The Power of (very short) Stories

As soon as I created my own very short story, modeled after VISA’s Go World videos, I knew I would have my students create their own.

For our introductions at the Book Love class I attended with Penny Kittle this summer, she had us watch a few of the Go World videos, and then imitate one of the structures. This is harder than it seems.

Here’s a few of the ones I watched and transcribed. They all represent moments that matter in the person’s life, and they are only in 35 to 60 words.

Lopez Lomong started running when he was six. And he didn’t stop for three days and three nights as he escaped life as a child soldier. Twenty years later he was still running; he just had a different thing driving him every step of the way.

Hours before his race in ’88, Dan Jansen’s sister Jane passed away. He’d promised her he’d win gold. He didn’t — until six years later. Then he skated a victory lap with his daughter — Jane.

Derek Redmond didn’t finish in first place in the 1992 400 meter. He didn’t finish in second or third or fourth. He, and his father, finish dead last. But he and his father finished.

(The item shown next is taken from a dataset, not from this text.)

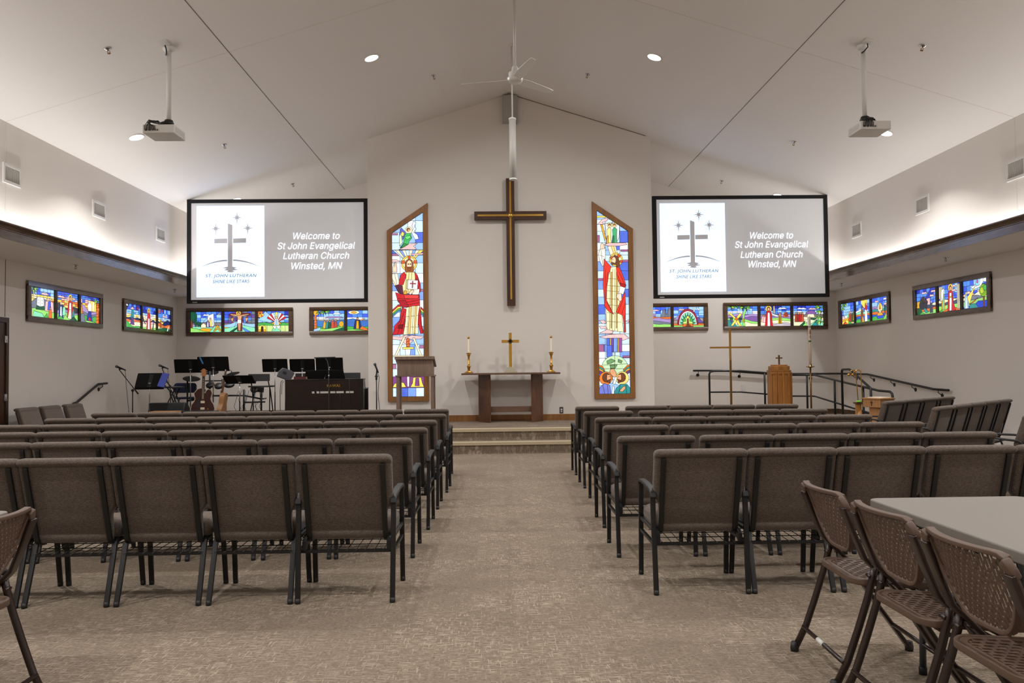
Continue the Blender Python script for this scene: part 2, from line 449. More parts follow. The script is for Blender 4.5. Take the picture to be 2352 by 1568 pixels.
    base('baseboard_back_left', MB().box(XLL, XAL, YB - .014, YB, PH, PH + .11))
    m = MB(); m.prism([(XAR, PH), (5.1, PH), (6.12, zl), (XLR, zl), (XLR, zl + .11), (6.12, zl + .11), (5.1, PH + .11), (XAR, PH + .11)], YB - .014, YB); base('baseboard_back_right', m)
    struct('baseboard_right', MB().prism([(16.8, zl), (YB, zl), (YB, zl + .11), (16.8, zl + .11), (14.1, .11), (YF, .11), (YF, 0), (14.1, 0)], XLR - .014, XLR, 'yz'), 'dark_wood_y')
    m = MB(); m.prism([(14.75, PH), (YB, PH), (YB, PH + .11), (14.75, PH + .11)], XLL, XLL + .014, 'yz'); m.box(XLL, XLL + .014, 12.1, 14.45, 0, .11)
    struct('baseboard_left', m, 'dark_wood_y')
    # door in the left wall
    d = struct('door_1', MB().box(XLL + .004, XLL + .03, 11.02, 11.965, .01, 2.11), 'door_wood')
    f = MB(); f.box(XLL, XLL + .05, 11.97, 12.035, 0, 2.185); f.box(XLL, XLL + .05, 10.94, 11.01, 0, 2.185); f.box(XLL, XLL + .05, 11.01, 11.97, 2.115, 2.185)
    obj('door_frame', f, 'dark_wood_z', d)
    for z in (1.03, 1.87):
        obj('hinge', MB().cyl((XLL + .045, 11.968, z - .05), (XLL + .045, 11.968, z + .05), .012, 10).box(XLL + .03, XLL + .054, 11.93, 11.995, z - .05, z + .05), 'chrome', d)
    obj('door_handle', MB().tube([(XLL + .03, 11.09, 1.0), (XLL + .09, 11.09, 1.0), (XLL + .09, 11.21, 1.0)], .01, 8), 'chrome', d)
room()

# ---- recessed ceiling lights
def down(i, x, y, label, group):
    sg = 1 if x > CX else -1
    z = ceil_z(x)
    t = thing('recessed_light', label, 'ceiling light', (x, y, z), 0, group)
    ang = math.atan(SL) * sg
    for nm, mb, m in (('trim_ring', MB().lathe([(.112, -.001), (.111, -.008), (.104, -.013), (.100, -.012), (.100, -.001)], 28), 'white_metal'),
                      ('lens', MB().lathe([(.100, -.004), (.0995, -.012), (.06, -.018), (.0, -.020)], 28), 'lamp_glow')):
        o = obj(nm, mb, m, t); o.rotation_euler = (0, ang, 0)
    return t
DL = ['round recessed ceiling light on the left slope, nearest the ceiling fan', 'round recessed ceiling light on the right slope, nearest the ceiling fan',
      'round recessed ceiling light beside the left projector', 'round recessed ceiling light beside the right projector',
      'ceiling light peeping over the top edge of the left screen', 'ceiling light peeping over the top edge of the right screen']
for i, (x, y) in enumerate(DOWNLIGHTS): down(i, x, y, DL[i], 'recessed ceiling lights')
for i, (x, y) in enumerate(DOWN_BACK):
    down(i, x, y, 'recessed ceiling light outside the picture, %s slope, %s, %s row' % ('left' if x < CX else 'right', 'near the ridge' if abs(x - CX) < 3 else 'near the wall', ('first', 'second', 'third')[i // 4]), 'recessed ceiling lights out of the picture')

# ---- sprinkler heads
def sprinkler(x, y, z, tilt, label):
    t = thing('sprinkler_head', label, 'sprinkler', (x, y, z), 0, 'fire sprinkler heads')
    m1 = MB().lathe([(.042, -.001), (.04, -.008), (.022, -.014), (.0, -.015)], 18)
    m2 = MB().cyl((0, 0, -.012), (0, 0, -.03), .009, 8); m2.tube([(-.008, 0, -.028), (-.016, 0, -.045), (0, 0, -.062)], .0035, 6); m2.tube([(.008, 0, -.028), (.016, 0, -.045), (0, 0, -.062)], .0035, 6); m2.cyl((0, 0, -.060), (0, 0, -.064), .019, 12)
    obj('escutcheon', m1, 'chrome', t, rot=(0, tilt, 0)); obj('deflector', m2, 'old_brass', t, rot=(0, tilt, 0))
ta = math.atan(SL)
for x, y, l in [(-4.44, 9.4, 'sprinkler head on the left slope, left of the projector pole'), (-4.445, 13.45, 'sprinkler head on the left slope, right of the left projector box'),
                (-4.135, 16.74, 'sprinkler head above the left screen'), (-.987, 13.32, 'sprinkler head on the left slope, left of the fan'),
                (1.559, 13.33, 'sprinkler head on the right slope, right of the fan'), (5.05, 9.4, 'sprinkler head on the right slope, right of the projector pole'),
                (5.033, 13.5, 'sprinkler head on the right slope, left of the right projector box'), (4.718, 16.77, 'sprinkler head above the right screen')]:
    sprinkler(x, y, ceil_z(x), ta if x > CX else -ta, l)
for x, y, l in [(-6.46, 12.68, 'sprinkler head under the left soffit, above the window nearest us'), (-6.458, 16.56, 'sprinkler head under the left soffit, near the screen edge'),
                (7.073, 12.67, 'sprinkler head under the right soffit, above the window nearest us'), (7.07, 16.54, 'sprinkler head under the right soffit, near the screen edge')]:
    sprinkler(x, y, SOF, 0, l)

# ---- air grilles on the upper walls
def grille(xw, sg, y0, y1, z0, z1, label, big=False):
    t = thing('air_grille', label, 'vent', (xw, (y0 + y1) / 2, (z0 + z1) / 2), 0, 'wall air grilles')
    hy, hz = (y1 - y0) / 2, (z1 - z0) / 2; b = .035
    f = MB()
    for (a0, a1, b0, b1) in ((-hy, hy, hz - b, hz), (-hy, hy, -hz, -hz + b), (-hy, -hy + b, -hz + b, hz - b), (hy - b, hy, -hz + b, hz - b)):
        f.box(min(0, sg * .018), max(0, sg * .018), a0, a1, b0, b1)
    obj('frame', f, 'white_metal', t)
    s = MB(); n = 15
    for i in range(n):
        y = -hy + b + (i + .5) * (2 * hy - 2 * b) / n
        s.box(min(sg * .003, sg * .012), max(sg * .003, sg * .012), y - .004, y + .004, -hz + b, hz - b)
    obj('slats', s, 'vent_slats', t)
    obj('duct', MB().box(min(0, sg * .003), max(0, sg * .003), -hy + b, hy - b, -hz + b, hz - b), 'vent_slats', t)
for i, (y0, y1) in enumerate(((10.31, 10.70), (12.59, 13.01), (14.94, 15.34))):
    grille(XUL, 1, y0, y1, 3.78, 4.03, 'white air grille on the left wall, ' + ('cut by the picture edge', 'middle one of three', 'nearest the left screen')[i])
for i, (y0, y1) in enumerate(((10.21, 10.61), (12.55, 12.96), (14.91, 15.32))):
    grille(XUR, -1, y0, y1, 3.75, 4.02, 'white air grille on the right wall, ' + ('cut by the picture edge', 'middle one of three', 'nearest the right screen')[i])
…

People had been leaping over the high jump bar the same way since the sport began until one day when Dick Fosbury came along and moved the whole sport forward by going over the bar backwards.

You should watch a few of you own. Then write down the words and look at the structure of these very short stories. Then, I challenge you to write your own.

Think about your writing process as you write. Revise in your notebook. Pay attention, so you can share your process with your students. I’ve learned that the best thing I can do as a writing teacher is let them see me struggle as I try to make meaning.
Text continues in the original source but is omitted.